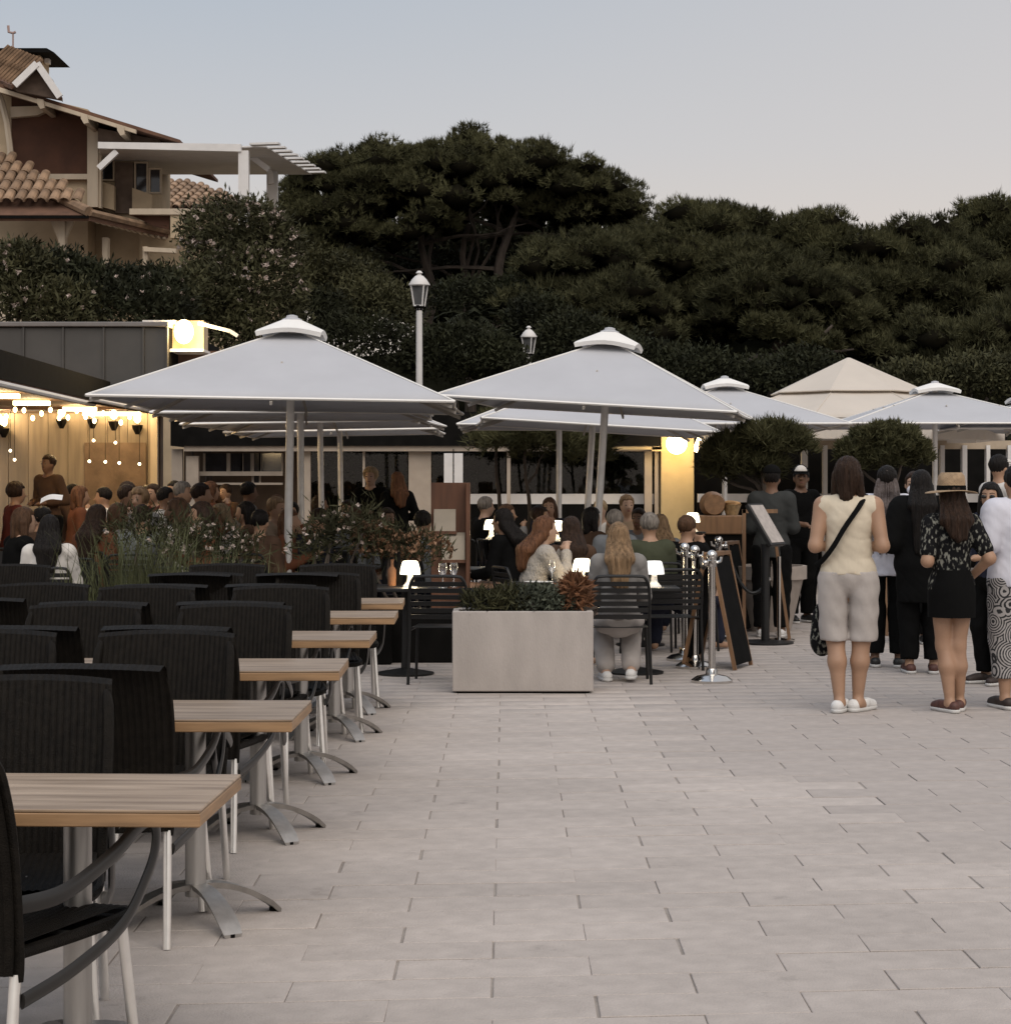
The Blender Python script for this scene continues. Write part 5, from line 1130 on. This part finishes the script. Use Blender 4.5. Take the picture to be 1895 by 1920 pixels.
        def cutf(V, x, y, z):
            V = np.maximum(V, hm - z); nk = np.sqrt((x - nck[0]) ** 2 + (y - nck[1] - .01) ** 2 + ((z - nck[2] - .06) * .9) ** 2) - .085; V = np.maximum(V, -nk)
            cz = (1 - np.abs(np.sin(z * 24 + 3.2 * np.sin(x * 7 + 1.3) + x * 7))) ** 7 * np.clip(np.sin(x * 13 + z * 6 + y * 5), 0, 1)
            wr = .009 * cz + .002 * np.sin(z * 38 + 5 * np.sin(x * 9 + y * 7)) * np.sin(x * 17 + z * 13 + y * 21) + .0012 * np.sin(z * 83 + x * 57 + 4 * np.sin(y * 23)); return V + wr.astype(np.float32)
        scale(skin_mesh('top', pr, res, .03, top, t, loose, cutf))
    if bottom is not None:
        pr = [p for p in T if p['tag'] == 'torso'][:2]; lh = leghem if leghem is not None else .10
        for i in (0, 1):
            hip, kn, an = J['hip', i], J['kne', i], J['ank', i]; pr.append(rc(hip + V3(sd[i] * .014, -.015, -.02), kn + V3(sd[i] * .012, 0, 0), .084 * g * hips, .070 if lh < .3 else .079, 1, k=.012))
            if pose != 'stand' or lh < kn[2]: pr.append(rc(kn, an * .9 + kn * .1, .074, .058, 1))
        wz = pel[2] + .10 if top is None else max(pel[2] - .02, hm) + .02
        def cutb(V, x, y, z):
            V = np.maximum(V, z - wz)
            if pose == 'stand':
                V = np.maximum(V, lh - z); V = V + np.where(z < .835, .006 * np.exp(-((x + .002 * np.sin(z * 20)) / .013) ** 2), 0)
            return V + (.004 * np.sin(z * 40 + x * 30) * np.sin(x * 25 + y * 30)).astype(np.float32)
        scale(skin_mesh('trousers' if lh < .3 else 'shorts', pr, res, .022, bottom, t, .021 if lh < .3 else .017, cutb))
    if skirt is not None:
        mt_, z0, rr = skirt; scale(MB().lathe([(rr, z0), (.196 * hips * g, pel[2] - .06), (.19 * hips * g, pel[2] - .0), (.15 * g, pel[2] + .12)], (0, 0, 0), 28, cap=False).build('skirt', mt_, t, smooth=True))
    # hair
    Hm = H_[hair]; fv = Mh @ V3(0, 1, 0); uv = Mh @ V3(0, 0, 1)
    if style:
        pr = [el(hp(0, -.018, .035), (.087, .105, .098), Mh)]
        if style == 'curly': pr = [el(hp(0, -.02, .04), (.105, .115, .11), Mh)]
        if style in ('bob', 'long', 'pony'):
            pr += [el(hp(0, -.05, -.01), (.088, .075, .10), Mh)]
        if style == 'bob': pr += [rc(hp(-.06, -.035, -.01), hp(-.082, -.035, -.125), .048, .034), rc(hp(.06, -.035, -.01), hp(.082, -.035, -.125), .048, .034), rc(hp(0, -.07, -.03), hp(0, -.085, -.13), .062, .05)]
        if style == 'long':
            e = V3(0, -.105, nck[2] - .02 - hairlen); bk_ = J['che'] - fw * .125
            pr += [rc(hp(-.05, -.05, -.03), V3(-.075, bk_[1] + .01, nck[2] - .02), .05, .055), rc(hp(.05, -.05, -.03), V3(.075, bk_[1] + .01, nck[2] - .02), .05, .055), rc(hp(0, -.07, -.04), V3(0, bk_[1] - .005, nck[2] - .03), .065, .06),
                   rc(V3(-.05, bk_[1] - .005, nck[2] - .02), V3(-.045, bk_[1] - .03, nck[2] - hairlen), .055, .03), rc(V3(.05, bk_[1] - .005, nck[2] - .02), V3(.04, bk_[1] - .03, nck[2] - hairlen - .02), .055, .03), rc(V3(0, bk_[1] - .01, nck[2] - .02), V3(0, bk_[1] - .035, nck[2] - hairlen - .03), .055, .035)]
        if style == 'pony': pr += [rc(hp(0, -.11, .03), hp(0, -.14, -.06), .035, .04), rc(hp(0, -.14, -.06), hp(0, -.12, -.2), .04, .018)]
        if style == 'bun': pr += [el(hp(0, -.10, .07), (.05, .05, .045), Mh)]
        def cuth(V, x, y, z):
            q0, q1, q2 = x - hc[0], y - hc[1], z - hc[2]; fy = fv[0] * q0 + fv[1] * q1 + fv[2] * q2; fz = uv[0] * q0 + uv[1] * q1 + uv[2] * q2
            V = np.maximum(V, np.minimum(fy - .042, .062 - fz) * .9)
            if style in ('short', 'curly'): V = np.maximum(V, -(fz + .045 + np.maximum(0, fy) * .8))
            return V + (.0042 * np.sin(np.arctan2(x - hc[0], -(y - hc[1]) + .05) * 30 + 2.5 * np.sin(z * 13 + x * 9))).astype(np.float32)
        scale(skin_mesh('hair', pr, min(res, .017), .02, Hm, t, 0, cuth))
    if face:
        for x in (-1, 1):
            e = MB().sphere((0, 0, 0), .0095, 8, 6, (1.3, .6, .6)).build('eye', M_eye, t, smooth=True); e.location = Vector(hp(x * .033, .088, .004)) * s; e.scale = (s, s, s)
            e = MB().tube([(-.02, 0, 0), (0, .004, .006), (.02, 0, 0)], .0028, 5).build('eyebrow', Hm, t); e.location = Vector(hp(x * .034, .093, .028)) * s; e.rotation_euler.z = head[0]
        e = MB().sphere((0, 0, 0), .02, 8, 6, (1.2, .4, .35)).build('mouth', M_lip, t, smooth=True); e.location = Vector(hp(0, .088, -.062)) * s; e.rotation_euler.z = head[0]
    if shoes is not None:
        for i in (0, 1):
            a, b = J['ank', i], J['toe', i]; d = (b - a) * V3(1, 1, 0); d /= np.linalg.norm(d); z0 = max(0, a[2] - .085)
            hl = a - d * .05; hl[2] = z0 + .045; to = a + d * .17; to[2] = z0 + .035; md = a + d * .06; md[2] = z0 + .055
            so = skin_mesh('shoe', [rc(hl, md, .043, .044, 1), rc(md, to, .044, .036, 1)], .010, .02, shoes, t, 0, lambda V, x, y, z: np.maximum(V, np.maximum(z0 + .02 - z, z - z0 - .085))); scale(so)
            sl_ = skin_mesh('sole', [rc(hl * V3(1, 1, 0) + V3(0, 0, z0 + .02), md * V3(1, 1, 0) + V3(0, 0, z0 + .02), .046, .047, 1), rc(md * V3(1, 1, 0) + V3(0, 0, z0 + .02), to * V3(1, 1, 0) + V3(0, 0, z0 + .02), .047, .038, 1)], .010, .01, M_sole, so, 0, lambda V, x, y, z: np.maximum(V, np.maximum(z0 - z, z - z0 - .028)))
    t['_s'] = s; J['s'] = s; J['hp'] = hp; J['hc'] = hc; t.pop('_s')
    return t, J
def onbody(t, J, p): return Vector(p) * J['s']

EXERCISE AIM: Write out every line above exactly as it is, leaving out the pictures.

REPLY:
The Blender Python script for this scene continues. Write part 5, from line 1130 on. This part finishes the script. Use Blender 4.5. Take the picture to be 1895 by 1920 pixels.
        def cutf(V, x, y, z):
            V = np.maximum(V, hm - z); nk = np.sqrt((x - nck[0]) ** 2 + (y - nck[1] - .01) ** 2 + ((z - nck[2] - .06) * .9) ** 2) - .085; V = np.maximum(V, -nk)
            cz = (1 - np.abs(np.sin(z * 24 + 3.2 * np.sin(x * 7 + 1.3) + x * 7))) ** 7 * np.clip(np.sin(x * 13 + z * 6 + y * 5), 0, 1)
            wr = .009 * cz + .002 * np.sin(z * 38 + 5 * np.sin(x * 9 + y * 7)) * np.sin(x * 17 + z * 13 + y * 21) + .0012 * np.sin(z * 83 + x * 57 + 4 * np.sin(y * 23)); return V + wr.astype(np.float32)
        scale(skin_mesh('top', pr, res, .03, top, t, loose, cutf))
    if bottom is not None:
        pr = [p for p in T if p['tag'] == 'torso'][:2]; lh = leghem if leghem is not None else .10
        for i in (0, 1):
            hip, kn, an = J['hip', i], J['kne', i], J['ank', i]; pr.append(rc(hip + V3(sd[i] * .014, -.015, -.02), kn + V3(sd[i] * .012, 0, 0), .084 * g * hips, .070 if lh < .3 else .079, 1, k=.012))
            if pose != 'stand' or lh < kn[2]: pr.append(rc(kn, an * .9 + kn * .1, .074, .058, 1))
        wz = pel[2] + .10 if top is None else max(pel[2] - .02, hm) + .02
        def cutb(V, x, y, z):
            V = np.maximum(V, z - wz)
            if pose == 'stand':
                V = np.maximum(V, lh - z); V = V + np.where(z < .835, .006 * np.exp(-((x + .002 * np.sin(z * 20)) / .013) ** 2), 0)
            return V + (.004 * np.sin(z * 40 + x * 30) * np.sin(x * 25 + y * 30)).astype(np.float32)
        scale(skin_mesh('trousers' if lh < .3 else 'shorts', pr, res, .022, bottom, t, .021 if lh < .3 else .017, cutb))
    if skirt is not None:
        mt_, z0, rr = skirt; scale(MB().lathe([(rr, z0), (.196 * hips * g, pel[2] - .06), (.19 * hips * g, pel[2] - .0), (.15 * g, pel[2] + .12)], (0, 0, 0), 28, cap=False).build('skirt', mt_, t, smooth=True))
    # hair
    Hm = H_[hair]; fv = Mh @ V3(0, 1, 0); uv = Mh @ V3(0, 0, 1)
    if style:
        pr = [el(hp(0, -.018, .035), (.087, .105, .098), Mh)]
        if style == 'curly': pr = [el(hp(0, -.02, .04), (.105, .115, .11), Mh)]
        if style in ('bob', 'long', 'pony'):
            pr += [el(hp(0, -.05, -.01), (.088, .075, .10), Mh)]
        if style == 'bob': pr += [rc(hp(-.06, -.035, -.01), hp(-.082, -.035, -.125), .048, .034), rc(hp(.06, -.035, -.01), hp(.082, -.035, -.125), .048, .034), rc(hp(0, -.07, -.03), hp(0, -.085, -.13), .062, .05)]
        if style == 'long':
            e = V3(0, -.105, nck[2] - .02 - hairlen); bk_ = J['che'] - fw * .125
            pr += [rc(hp(-.05, -.05, -.03), V3(-.075, bk_[1] + .01, nck[2] - .02), .05, .055), rc(hp(.05, -.05, -.03), V3(.075, bk_[1] + .01, nck[2] - .02), .05, .055), rc(hp(0, -.07, -.04), V3(0, bk_[1] - .005, nck[2] - .03), .065, .06),
                   rc(V3(-.05, bk_[1] - .005, nck[2] - .02), V3(-.045, bk_[1] - .03, nck[2] - hairlen), .055, .03), rc(V3(.05, bk_[1] - .005, nck[2] - .02), V3(.04, bk_[1] - .03, nck[2] - hairlen - .02), .055, .03), rc(V3(0, bk_[1] - .01, nck[2] - .02), V3(0, bk_[1] - .035, nck[2] - hairlen - .03), .055, .035)]
        if style == 'pony': pr += [rc(hp(0, -.11, .03), hp(0, -.14, -.06), .035, .04), rc(hp(0, -.14, -.06), hp(0, -.12, -.2), .04, .018)]
        if style == 'bun': pr += [el(hp(0, -.10, .07), (.05, .05, .045), Mh)]
        def cuth(V, x, y, z):
            q0, q1, q2 = x - hc[0], y - hc[1], z - hc[2]; fy = fv[0] * q0 + fv[1] * q1 + fv[2] * q2; fz = uv[0] * q0 + uv[1] * q1 + uv[2] * q2
            V = np.maximum(V, np.minimum(fy - .042, .062 - fz) * .9)
            if style in ('short', 'curly'): V = np.maximum(V, -(fz + .045 + np.maximum(0, fy) * .8))
            return V + (.0042 * np.sin(np.arctan2(x - hc[0], -(y - hc[1]) + .05) * 30 + 2.5 * np.sin(z * 13 + x * 9))).astype(np.float32)
        scale(skin_mesh('hair', pr, min(res, .017), .02, Hm, t, 0, cuth))
    if face:
        for x in (-1, 1):
            e = MB().sphere((0, 0, 0), .0095, 8, 6, (1.3, .6, .6)).build('eye', M_eye, t, smooth=True); e.location = Vector(hp(x * .033, .088, .004)) * s; e.scale = (s, s, s)
            e = MB().tube([(-.02, 0, 0), (0, .004, .006), (.02, 0, 0)], .0028, 5).build('eyebrow', Hm, t); e.location = Vector(hp(x * .034, .093, .028)) * s; e.rotation_euler.z = head[0]
        e = MB().sphere((0, 0, 0), .02, 8, 6, (1.2, .4, .35)).build('mouth', M_lip, t, smooth=True); e.location = Vector(hp(0, .088, -.062)) * s; e.rotation_euler.z = head[0]
    if shoes is not None:
        for i in (0, 1):
            a, b = J['ank', i], J['toe', i]; d = (b - a) * V3(1, 1, 0); d /= np.linalg.norm(d); z0 = max(0, a[2] - .085)
            hl = a - d * .05; hl[2] = z0 + .045; to = a + d * .17; to[2] = z0 + .035; md = a + d * .06; md[2] = z0 + .055
            so = skin_mesh('shoe', [rc(hl, md, .043, .044, 1), rc(md, to, .044, .036, 1)], .010, .02, shoes, t, 0, lambda V, x, y, z: np.maximum(V, np.maximum(z0 + .02 - z, z - z0 - .085))); scale(so)
            sl_ = skin_mesh('sole', [rc(hl * V3(1, 1, 0) + V3(0, 0, z0 + .02), md * V3(1, 1, 0) + V3(0, 0, z0 + .02), .046, .047, 1), rc(md * V3(1, 1, 0) + V3(0, 0, z0 + .02), to * V3(1, 1, 0) + V3(0, 0, z0 + .02), .047, .038, 1)], .010, .01, M_sole, so, 0, lambda V, x, y, z: np.maximum(V, np.maximum(z0 - z, z - z0 - .028)))
    t['_s'] = s; J['s'] = s; J['hp'] = hp; J['hc'] = hc; t.pop('_s')
    return t, J
def onbody(t, J, p): return Vector(p) * J['s']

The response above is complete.